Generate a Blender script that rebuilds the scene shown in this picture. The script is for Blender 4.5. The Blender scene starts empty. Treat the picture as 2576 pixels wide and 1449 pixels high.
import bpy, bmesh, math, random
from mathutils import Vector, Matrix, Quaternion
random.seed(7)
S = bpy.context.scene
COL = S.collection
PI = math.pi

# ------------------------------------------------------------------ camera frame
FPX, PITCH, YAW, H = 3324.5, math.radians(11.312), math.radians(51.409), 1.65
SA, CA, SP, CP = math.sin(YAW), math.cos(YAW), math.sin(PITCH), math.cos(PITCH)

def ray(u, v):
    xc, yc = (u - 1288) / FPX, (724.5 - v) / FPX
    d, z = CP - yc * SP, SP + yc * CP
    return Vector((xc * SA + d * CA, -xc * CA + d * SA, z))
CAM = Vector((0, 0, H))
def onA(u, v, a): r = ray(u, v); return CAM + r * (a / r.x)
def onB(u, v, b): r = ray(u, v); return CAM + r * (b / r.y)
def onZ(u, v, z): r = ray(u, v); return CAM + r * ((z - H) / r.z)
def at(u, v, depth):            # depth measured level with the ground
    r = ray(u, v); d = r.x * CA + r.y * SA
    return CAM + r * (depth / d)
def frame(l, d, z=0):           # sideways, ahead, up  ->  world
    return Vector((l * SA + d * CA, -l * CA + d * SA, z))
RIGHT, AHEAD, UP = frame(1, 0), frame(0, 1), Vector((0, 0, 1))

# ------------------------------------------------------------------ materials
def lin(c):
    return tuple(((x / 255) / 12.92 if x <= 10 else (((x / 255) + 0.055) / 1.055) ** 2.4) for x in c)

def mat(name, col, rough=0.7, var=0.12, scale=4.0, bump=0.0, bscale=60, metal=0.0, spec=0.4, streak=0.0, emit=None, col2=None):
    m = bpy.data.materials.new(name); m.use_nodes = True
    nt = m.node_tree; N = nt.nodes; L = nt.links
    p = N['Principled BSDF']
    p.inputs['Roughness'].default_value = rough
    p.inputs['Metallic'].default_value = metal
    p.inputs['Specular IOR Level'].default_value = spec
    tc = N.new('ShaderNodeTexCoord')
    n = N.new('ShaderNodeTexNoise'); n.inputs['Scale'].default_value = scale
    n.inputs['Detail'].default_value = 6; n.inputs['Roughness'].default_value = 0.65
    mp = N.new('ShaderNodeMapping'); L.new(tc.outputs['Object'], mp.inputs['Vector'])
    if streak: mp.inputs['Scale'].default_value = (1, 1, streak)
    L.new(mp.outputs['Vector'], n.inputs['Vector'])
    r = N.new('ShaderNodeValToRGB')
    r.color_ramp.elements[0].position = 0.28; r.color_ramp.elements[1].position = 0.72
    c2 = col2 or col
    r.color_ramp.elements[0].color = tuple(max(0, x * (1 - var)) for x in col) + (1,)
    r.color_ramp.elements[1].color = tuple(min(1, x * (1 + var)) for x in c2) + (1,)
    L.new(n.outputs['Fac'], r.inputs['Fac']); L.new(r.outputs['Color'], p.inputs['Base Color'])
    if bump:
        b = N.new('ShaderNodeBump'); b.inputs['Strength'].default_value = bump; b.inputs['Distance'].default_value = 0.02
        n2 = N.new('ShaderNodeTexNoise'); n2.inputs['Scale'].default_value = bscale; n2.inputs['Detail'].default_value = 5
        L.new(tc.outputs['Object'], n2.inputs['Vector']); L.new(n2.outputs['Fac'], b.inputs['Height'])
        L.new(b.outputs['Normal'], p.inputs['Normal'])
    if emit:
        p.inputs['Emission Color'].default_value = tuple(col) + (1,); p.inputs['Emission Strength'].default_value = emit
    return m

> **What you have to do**
Nothing in the listing may be changed; retype it all exactly.

> **Exercise result**
Generate a Blender script that rebuilds the scene shown in this picture. The script is for Blender 4.5. The Blender scene starts empty. Treat the picture as 2576 pixels wide and 1449 pixels high.
import bpy, bmesh, math, random
from mathutils import Vector, Matrix, Quaternion
random.seed(7)
S = bpy.context.scene
COL = S.collection
PI = math.pi

# ------------------------------------------------------------------ camera frame
FPX, PITCH, YAW, H = 3324.5, math.radians(11.312), math.radians(51.409), 1.65
SA, CA, SP, CP = math.sin(YAW), math.cos(YAW), math.sin(PITCH), math.cos(PITCH)

def ray(u, v):
    xc, yc = (u - 1288) / FPX, (724.5 - v) / FPX
    d, z = CP - yc * SP, SP + yc * CP
    return Vector((xc * SA + d * CA, -xc * CA + d * SA, z))
CAM = Vector((0, 0, H))
def onA(u, v, a): r = ray(u, v); return CAM + r * (a / r.x)
def onB(u, v, b): r = ray(u, v); return CAM + r * (b / r.y)
def onZ(u, v, z): r = ray(u, v); return CAM + r * ((z - H) / r.z)
def at(u, v, depth):            # depth measured level with the ground
    r = ray(u, v); d = r.x * CA + r.y * SA
    return CAM + r * (depth / d)
def frame(l, d, z=0):           # sideways, ahead, up  ->  world
    return Vector((l * SA + d * CA, -l * CA + d * SA, z))
RIGHT, AHEAD, UP = frame(1, 0), frame(0, 1), Vector((0, 0, 1))

# ------------------------------------------------------------------ materials
def lin(c):
    return tuple(((x / 255) / 12.92 if x <= 10 else (((x / 255) + 0.055) / 1.055) ** 2.4) for x in c)

def mat(name, col, rough=0.7, var=0.12, scale=4.0, bump=0.0, bscale=60, metal=0.0, spec=0.4, streak=0.0, emit=None, col2=None):
    m = bpy.data.materials.new(name); m.use_nodes = True
    nt = m.node_tree; N = nt.nodes; L = nt.links
    p = N['Principled BSDF']
    p.inputs['Roughness'].default_value = rough
    p.inputs['Metallic'].default_value = metal
    p.inputs['Specular IOR Level'].default_value = spec
    tc = N.new('ShaderNodeTexCoord')
    n = N.new('ShaderNodeTexNoise'); n.inputs['Scale'].default_value = scale
    n.inputs['Detail'].default_value = 6; n.inputs['Roughness'].default_value = 0.65
    mp = N.new('ShaderNodeMapping'); L.new(tc.outputs['Object'], mp.inputs['Vector'])
    if streak: mp.inputs['Scale'].default_value = (1, 1, streak)
    L.new(mp.outputs['Vector'], n.inputs['Vector'])
    r = N.new('ShaderNodeValToRGB')
    r.color_ramp.elements[0].position = 0.28; r.color_ramp.elements[1].position = 0.72
    c2 = col2 or col
    r.color_ramp.elements[0].color = tuple(max(0, x * (1 - var)) for x in col) + (1,)
    r.color_ramp.elements[1].color = tuple(min(1, x * (1 + var)) for x in c2) + (1,)
    L.new(n.outputs['Fac'], r.inputs['Fac']); L.new(r.outputs['Color'], p.inputs['Base Color'])
    if bump:
        b = N.new('ShaderNodeBump'); b.inputs['Strength'].default_value = bump; b.inputs['Distance'].default_value = 0.02
        n2 = N.new('ShaderNodeTexNoise'); n2.inputs['Scale'].default_value = bscale; n2.inputs['Detail'].default_value = 5
        L.new(tc.outputs['Object'], n2.inputs['Vector']); L.new(n2.outputs['Fac'], b.inputs['Height'])
        L.new(b.outputs['Normal'], p.inputs['Normal'])
    if emit:
        p.inputs['Emission Color'].default_value = tuple(col) + (1,); p.inputs['Emission Strength'].default_value = emit
    return m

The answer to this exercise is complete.